DATA PROVIDED:
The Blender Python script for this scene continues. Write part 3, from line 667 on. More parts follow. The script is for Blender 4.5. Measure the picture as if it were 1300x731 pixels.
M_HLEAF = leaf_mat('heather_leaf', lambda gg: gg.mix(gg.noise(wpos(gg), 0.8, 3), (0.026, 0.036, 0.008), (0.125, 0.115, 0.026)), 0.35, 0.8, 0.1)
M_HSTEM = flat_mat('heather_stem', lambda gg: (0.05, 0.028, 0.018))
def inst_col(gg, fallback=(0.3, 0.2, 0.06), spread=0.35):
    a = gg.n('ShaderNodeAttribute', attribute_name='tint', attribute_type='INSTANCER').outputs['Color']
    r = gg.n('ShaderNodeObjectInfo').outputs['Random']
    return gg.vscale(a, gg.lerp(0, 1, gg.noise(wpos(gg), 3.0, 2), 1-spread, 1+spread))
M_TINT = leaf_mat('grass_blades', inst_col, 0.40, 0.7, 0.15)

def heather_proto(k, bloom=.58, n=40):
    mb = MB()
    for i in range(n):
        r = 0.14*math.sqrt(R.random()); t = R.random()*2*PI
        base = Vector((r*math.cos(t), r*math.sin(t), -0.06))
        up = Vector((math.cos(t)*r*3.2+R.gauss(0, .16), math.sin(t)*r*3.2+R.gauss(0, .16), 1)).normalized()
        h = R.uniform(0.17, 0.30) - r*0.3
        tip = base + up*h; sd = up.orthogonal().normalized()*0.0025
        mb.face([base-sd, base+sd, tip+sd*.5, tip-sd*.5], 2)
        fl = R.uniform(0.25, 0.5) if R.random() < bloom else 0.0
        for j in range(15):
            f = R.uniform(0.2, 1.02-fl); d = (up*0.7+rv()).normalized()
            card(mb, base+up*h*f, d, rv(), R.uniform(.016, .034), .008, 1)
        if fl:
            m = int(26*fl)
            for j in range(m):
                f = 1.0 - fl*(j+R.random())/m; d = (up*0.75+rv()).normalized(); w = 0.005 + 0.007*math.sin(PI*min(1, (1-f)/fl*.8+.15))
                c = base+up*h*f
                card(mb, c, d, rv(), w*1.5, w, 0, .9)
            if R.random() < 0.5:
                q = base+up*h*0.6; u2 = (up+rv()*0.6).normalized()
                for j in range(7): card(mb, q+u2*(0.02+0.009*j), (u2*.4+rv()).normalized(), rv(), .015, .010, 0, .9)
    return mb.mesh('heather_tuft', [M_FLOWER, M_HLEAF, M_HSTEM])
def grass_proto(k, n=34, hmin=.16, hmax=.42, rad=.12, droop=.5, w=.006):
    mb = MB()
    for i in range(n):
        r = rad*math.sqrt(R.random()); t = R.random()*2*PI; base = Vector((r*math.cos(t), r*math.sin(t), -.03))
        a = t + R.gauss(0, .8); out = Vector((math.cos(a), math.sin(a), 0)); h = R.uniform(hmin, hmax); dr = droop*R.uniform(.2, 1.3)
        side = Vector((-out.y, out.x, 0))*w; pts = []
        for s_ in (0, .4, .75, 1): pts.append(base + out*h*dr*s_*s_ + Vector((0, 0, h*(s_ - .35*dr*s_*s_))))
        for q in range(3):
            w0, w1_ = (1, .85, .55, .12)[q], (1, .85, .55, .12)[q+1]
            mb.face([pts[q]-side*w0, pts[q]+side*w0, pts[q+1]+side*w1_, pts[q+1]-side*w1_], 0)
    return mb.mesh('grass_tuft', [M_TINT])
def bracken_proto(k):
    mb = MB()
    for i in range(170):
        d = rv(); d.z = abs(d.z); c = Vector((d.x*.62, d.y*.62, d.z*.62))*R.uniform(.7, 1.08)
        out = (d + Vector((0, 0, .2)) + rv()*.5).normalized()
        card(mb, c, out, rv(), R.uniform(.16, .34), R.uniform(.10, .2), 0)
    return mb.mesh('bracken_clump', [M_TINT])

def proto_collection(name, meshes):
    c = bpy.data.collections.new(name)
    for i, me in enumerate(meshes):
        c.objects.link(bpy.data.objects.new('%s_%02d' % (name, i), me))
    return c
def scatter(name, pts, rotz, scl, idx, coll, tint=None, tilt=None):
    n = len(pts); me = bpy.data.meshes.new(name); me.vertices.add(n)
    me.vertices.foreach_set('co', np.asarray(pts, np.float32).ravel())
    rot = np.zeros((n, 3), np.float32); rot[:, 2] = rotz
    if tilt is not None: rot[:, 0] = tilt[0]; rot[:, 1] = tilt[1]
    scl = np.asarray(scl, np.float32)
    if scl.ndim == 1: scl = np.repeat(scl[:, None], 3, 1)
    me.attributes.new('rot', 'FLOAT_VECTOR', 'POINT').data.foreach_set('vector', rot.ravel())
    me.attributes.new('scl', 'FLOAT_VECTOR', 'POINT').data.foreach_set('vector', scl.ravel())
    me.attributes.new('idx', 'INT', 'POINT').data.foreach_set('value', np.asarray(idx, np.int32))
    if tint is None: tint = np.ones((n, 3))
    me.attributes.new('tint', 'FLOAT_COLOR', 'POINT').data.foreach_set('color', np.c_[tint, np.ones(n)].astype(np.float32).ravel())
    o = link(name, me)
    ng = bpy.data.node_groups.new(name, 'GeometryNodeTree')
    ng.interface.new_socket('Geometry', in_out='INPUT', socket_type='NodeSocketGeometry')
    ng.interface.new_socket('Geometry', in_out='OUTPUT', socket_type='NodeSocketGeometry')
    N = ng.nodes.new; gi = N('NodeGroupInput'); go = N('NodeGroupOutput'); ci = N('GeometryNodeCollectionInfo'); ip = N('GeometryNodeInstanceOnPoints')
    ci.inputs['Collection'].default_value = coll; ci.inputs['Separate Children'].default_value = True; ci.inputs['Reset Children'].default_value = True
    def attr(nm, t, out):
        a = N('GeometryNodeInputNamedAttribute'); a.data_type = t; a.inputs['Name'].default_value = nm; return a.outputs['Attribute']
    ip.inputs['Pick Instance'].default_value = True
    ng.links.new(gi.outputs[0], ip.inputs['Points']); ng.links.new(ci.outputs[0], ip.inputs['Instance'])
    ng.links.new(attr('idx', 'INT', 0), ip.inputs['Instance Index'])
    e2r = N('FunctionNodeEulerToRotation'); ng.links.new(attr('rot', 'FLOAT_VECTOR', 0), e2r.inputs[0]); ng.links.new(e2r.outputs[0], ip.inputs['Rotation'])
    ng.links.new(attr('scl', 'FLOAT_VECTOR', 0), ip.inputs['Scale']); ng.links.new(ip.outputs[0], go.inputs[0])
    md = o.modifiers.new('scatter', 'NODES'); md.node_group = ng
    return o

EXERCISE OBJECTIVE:
Extract each line of the material exactly as it stands.

OUTPUT FOR THIS TASK:
The Blender Python script for this scene continues. Write part 3, from line 667 on. More parts follow. The script is for Blender 4.5. Measure the picture as if it were 1300x731 pixels.
M_HLEAF = leaf_mat('heather_leaf', lambda gg: gg.mix(gg.noise(wpos(gg), 0.8, 3), (0.026, 0.036, 0.008), (0.125, 0.115, 0.026)), 0.35, 0.8, 0.1)
M_HSTEM = flat_mat('heather_stem', lambda gg: (0.05, 0.028, 0.018))
def inst_col(gg, fallback=(0.3, 0.2, 0.06), spread=0.35):
    a = gg.n('ShaderNodeAttribute', attribute_name='tint', attribute_type='INSTANCER').outputs['Color']
    r = gg.n('ShaderNodeObjectInfo').outputs['Random']
    return gg.vscale(a, gg.lerp(0, 1, gg.noise(wpos(gg), 3.0, 2), 1-spread, 1+spread))
M_TINT = leaf_mat('grass_blades', inst_col, 0.40, 0.7, 0.15)

def heather_proto(k, bloom=.58, n=40):
    mb = MB()
    for i in range(n):
        r = 0.14*math.sqrt(R.random()); t = R.random()*2*PI
        base = Vector((r*math.cos(t), r*math.sin(t), -0.06))
        up = Vector((math.cos(t)*r*3.2+R.gauss(0, .16), math.sin(t)*r*3.2+R.gauss(0, .16), 1)).normalized()
        h = R.uniform(0.17, 0.30) - r*0.3
        tip = base + up*h; sd = up.orthogonal().normalized()*0.0025
        mb.face([base-sd, base+sd, tip+sd*.5, tip-sd*.5], 2)
        fl = R.uniform(0.25, 0.5) if R.random() < bloom else 0.0
        for j in range(15):
            f = R.uniform(0.2, 1.02-fl); d = (up*0.7+rv()).normalized()
            card(mb, base+up*h*f, d, rv(), R.uniform(.016, .034), .008, 1)
        if fl:
            m = int(26*fl)
            for j in range(m):
                f = 1.0 - fl*(j+R.random())/m; d = (up*0.75+rv()).normalized(); w = 0.005 + 0.007*math.sin(PI*min(1, (1-f)/fl*.8+.15))
                c = base+up*h*f
                card(mb, c, d, rv(), w*1.5, w, 0, .9)
            if R.random() < 0.5:
                q = base+up*h*0.6; u2 = (up+rv()*0.6).normalized()
                for j in range(7): card(mb, q+u2*(0.02+0.009*j), (u2*.4+rv()).normalized(), rv(), .015, .010, 0, .9)
    return mb.mesh('heather_tuft', [M_FLOWER, M_HLEAF, M_HSTEM])
def grass_proto(k, n=34, hmin=.16, hmax=.42, rad=.12, droop=.5, w=.006):
    mb = MB()
    for i in range(n):
        r = rad*math.sqrt(R.random()); t = R.random()*2*PI; base = Vector((r*math.cos(t), r*math.sin(t), -.03))
        a = t + R.gauss(0, .8); out = Vector((math.cos(a), math.sin(a), 0)); h = R.uniform(hmin, hmax); dr = droop*R.uniform(.2, 1.3)
        side = Vector((-out.y, out.x, 0))*w; pts = []
        for s_ in (0, .4, .75, 1): pts.append(base + out*h*dr*s_*s_ + Vector((0, 0, h*(s_ - .35*dr*s_*s_))))
        for q in range(3):
            w0, w1_ = (1, .85, .55, .12)[q], (1, .85, .55, .12)[q+1]
            mb.face([pts[q]-side*w0, pts[q]+side*w0, pts[q+1]+side*w1_, pts[q+1]-side*w1_], 0)
    return mb.mesh('grass_tuft', [M_TINT])
def bracken_proto(k):
    mb = MB()
    for i in range(170):
        d = rv(); d.z = abs(d.z); c = Vector((d.x*.62, d.y*.62, d.z*.62))*R.uniform(.7, 1.08)
        out = (d + Vector((0, 0, .2)) + rv()*.5).normalized()
        card(mb, c, out, rv(), R.uniform(.16, .34), R.uniform(.10, .2), 0)
    return mb.mesh('bracken_clump', [M_TINT])

def proto_collection(name, meshes):
    c = bpy.data.collections.new(name)
    for i, me in enumerate(meshes):
        c.objects.link(bpy.data.objects.new('%s_%02d' % (name, i), me))
    return c
def scatter(name, pts, rotz, scl, idx, coll, tint=None, tilt=None):
    n = len(pts); me = bpy.data.meshes.new(name); me.vertices.add(n)
    me.vertices.foreach_set('co', np.asarray(pts, np.float32).ravel())
    rot = np.zeros((n, 3), np.float32); rot[:, 2] = rotz
    if tilt is not None: rot[:, 0] = tilt[0]; rot[:, 1] = tilt[1]
    scl = np.asarray(scl, np.float32)
    if scl.ndim == 1: scl = np.repeat(scl[:, None], 3, 1)
    me.attributes.new('rot', 'FLOAT_VECTOR', 'POINT').data.foreach_set('vector', rot.ravel())
    me.attributes.new('scl', 'FLOAT_VECTOR', 'POINT').data.foreach_set('vector', scl.ravel())
    me.attributes.new('idx', 'INT', 'POINT').data.foreach_set('value', np.asarray(idx, np.int32))
    if tint is None: tint = np.ones((n, 3))
    me.attributes.new('tint', 'FLOAT_COLOR', 'POINT').data.foreach_set('color', np.c_[tint, np.ones(n)].astype(np.float32).ravel())
    o = link(name, me)
    ng = bpy.data.node_groups.new(name, 'GeometryNodeTree')
    ng.interface.new_socket('Geometry', in_out='INPUT', socket_type='NodeSocketGeometry')
    ng.interface.new_socket('Geometry', in_out='OUTPUT', socket_type='NodeSocketGeometry')
    N = ng.nodes.new; gi = N('NodeGroupInput'); go = N('NodeGroupOutput'); ci = N('GeometryNodeCollectionInfo'); ip = N('GeometryNodeInstanceOnPoints')
    ci.inputs['Collection'].default_value = coll; ci.inputs['Separate Children'].default_value = True; ci.inputs['Reset Children'].default_value = True
    def attr(nm, t, out):
        a = N('GeometryNodeInputNamedAttribute'); a.data_type = t; a.inputs['Name'].default_value = nm; return a.outputs['Attribute']
    ip.inputs['Pick Instance'].default_value = True
    ng.links.new(gi.outputs[0], ip.inputs['Points']); ng.links.new(ci.outputs[0], ip.inputs['Instance'])
    ng.links.new(attr('idx', 'INT', 0), ip.inputs['Instance Index'])
    e2r = N('FunctionNodeEulerToRotation'); ng.links.new(attr('rot', 'FLOAT_VECTOR', 0), e2r.inputs[0]); ng.links.new(e2r.outputs[0], ip.inputs['Rotation'])
    ng.links.new(attr('scl', 'FLOAT_VECTOR', 0), ip.inputs['Scale']); ng.links.new(ip.outputs[0], go.inputs[0])
    md = o.modifiers.new('scatter', 'NODES'); md.node_group = ng
    return o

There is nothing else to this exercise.